RIP Eric Montross | Syracusefan.com

RIP Eric Montross

So sad. RIP. Great player. I rode an elevator with him and Dean Smith at the Marriott Carrier Circle when UNC was in town for the NCAA's in 1991. I remember Montross was a very big kid and Dean Smith looked very old standing two feet from him. Funny thing is that I am older than Dean Smith now than he was then.
 
Although I was never a UNC fan, EM was one of the good ones.

Montross played for UNC under renowned coach Dean Smith, whose legacy includes bringing on the team’s first Black player. During the summer of 2020, when Black Lives Matter protests exploded across the country in response to the killing of George Floyd, Montross spoke out about the need to end police brutality against Black people and for white Americans to recognize their privilege.
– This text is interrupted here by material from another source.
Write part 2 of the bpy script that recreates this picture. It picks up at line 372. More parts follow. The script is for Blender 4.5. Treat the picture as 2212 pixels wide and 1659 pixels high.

“It wasn’t that I ever thought differently of someone whose skin color was different than me, but I maybe didn’t have my eyes open as wide as I should have,” he told Sports Illustrated at the time.

“So many of my friends are not white men. And so many of my teammates are not white men. Many of the people I call my best teammates, and I call my best friends don’t look like me,” he continued. “There are people who I deeply, deeply respect who don’t look like me. I think that we just have an opportunity now as a nation and drill down to your household, neighborhood, community, state, and nation.”

~HuffPo
 
Although I was never a UNC fan, EM was one of the good ones.

Montross played for UNC under renowned coach Dean Smith, whose legacy includes bringing on the team’s first Black player. During the summer of 2020, when Black Lives Matter protests exploded across the country in response to the killing of George Floyd, Montross spoke out about the need to end police brutality against Black people and for white Americans to recognize their privilege.

“It wasn’t that I ever thought differently of someone whose skin color was different than me, but I maybe didn’t have my eyes open as wide as I should have,” he told Sports Illustrated at the time.

“So many of my friends are not white men. And so many of my teammates are not white men. Many of the people I call my best teammates, and I call my best friends don’t look like me,” he continued. “There are people who I deeply, deeply respect who don’t look like me. I think that we just have an opportunity now as a nation and drill down to your household, neighborhood, community, state, and nation.”

~HuffPo
Thanks for sharing that. Great stuff. Also very interesting that the guy with the perpetual cop haircut to come out that way. I absolutely judged that book by its cover and I was way off. Good on him.